In the case of Maluku, the Internet was used by several groups and organizations "on the ground" to extend their activities through cyberspace. (p.117) Hill and Sen cite researcher Birgit Brauchler's work of the Internet's role in the Maluku conflict, that the Internet offered an ideal playground for the construction of individual as well as group identities, the latter providing a means for the creation of "virtual communities" – shared-interest groups that evolved through the online exchange of information, views and debate.
In reality, however, several sites and mailing lists related to the Maluku conflict provided one-sided, propaganda-type stories that heightened tensions, specifically in the cyberspace.

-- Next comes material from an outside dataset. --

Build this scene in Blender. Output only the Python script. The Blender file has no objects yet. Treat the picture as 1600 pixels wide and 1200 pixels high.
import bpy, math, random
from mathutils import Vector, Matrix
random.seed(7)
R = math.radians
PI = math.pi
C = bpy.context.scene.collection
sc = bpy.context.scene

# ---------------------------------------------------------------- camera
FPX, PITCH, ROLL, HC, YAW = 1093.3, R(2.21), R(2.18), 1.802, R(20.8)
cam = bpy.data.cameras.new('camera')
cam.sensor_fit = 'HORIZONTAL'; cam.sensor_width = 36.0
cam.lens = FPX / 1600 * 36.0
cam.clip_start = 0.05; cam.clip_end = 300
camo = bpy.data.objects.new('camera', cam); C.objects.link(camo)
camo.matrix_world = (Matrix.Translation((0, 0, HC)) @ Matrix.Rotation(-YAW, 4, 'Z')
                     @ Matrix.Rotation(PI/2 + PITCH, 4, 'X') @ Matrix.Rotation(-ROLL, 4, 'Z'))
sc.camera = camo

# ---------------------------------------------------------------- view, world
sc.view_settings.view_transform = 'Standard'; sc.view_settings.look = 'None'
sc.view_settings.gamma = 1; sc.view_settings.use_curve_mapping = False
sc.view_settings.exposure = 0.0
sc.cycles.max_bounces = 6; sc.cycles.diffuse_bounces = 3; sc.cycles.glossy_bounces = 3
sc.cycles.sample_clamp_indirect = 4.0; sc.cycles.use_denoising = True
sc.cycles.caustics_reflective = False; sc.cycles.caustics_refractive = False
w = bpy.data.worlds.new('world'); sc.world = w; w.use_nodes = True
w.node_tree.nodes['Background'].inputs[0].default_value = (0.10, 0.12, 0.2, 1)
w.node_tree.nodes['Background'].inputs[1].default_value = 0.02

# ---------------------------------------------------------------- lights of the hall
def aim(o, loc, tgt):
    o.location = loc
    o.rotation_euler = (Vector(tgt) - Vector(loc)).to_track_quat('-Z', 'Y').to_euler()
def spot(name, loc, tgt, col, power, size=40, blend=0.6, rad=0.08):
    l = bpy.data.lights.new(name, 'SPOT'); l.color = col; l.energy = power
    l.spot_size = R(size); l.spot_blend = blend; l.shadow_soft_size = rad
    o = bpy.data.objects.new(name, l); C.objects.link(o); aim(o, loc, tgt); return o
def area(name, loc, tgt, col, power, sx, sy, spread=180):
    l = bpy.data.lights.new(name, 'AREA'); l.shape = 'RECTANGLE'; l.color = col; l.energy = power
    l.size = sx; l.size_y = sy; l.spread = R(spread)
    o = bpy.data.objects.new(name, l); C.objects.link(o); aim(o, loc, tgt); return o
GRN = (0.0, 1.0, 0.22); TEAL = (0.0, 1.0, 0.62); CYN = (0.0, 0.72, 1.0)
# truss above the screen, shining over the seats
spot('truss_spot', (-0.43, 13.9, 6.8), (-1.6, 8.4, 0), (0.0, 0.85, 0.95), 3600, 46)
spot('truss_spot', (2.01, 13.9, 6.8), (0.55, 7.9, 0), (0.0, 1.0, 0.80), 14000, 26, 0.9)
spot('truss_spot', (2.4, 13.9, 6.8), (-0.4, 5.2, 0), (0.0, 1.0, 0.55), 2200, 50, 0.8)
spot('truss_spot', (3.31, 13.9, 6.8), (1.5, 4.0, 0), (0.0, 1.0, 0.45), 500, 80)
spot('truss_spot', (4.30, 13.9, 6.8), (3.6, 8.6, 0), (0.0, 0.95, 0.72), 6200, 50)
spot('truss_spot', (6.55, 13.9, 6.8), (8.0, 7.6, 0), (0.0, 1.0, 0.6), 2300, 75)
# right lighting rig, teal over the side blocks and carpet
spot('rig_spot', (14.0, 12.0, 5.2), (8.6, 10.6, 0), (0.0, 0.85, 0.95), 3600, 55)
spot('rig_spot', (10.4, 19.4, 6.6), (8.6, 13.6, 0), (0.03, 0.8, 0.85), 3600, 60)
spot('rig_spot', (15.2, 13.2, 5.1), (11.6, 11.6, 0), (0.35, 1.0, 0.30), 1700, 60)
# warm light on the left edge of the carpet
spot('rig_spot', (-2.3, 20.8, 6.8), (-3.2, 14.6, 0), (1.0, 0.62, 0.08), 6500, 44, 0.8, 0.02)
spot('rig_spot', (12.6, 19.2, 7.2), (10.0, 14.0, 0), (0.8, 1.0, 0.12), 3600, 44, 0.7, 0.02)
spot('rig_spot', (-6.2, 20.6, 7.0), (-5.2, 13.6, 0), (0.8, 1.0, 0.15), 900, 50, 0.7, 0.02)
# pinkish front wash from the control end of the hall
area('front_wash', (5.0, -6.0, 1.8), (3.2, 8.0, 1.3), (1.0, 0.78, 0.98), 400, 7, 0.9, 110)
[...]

Although we can say that the Internet is a chaotic media, in that anyone can contribute anything to or post anything on it, we should now ask the serious question as to whether the Internet can be used to decrease the economic gap for a country like Indonesia – which has as severe gap between development in central areas like Java and in other parts of the country.
We might say that the Internet alone cannot contribute so much, since it is only a vehicle or a medium that can be used for anyone's intentions. Then the question arises as to how serious the government and other organizations are in their positions to narrow the gap between developed and developing regions.
The Internet has its own function of facilitating communication exchange, so again, it is up to the user for what purpose they are using the Internet: killing time, reaching out to their communities, business purposes, or catching up on the latest trends – including showing off their technological skills and gadgetry.
[The reviewer is a media researcher at Lembaga Studi Pers dan Pembangunan/LSPP (Institute for Press and Development Studies), Jakarta.]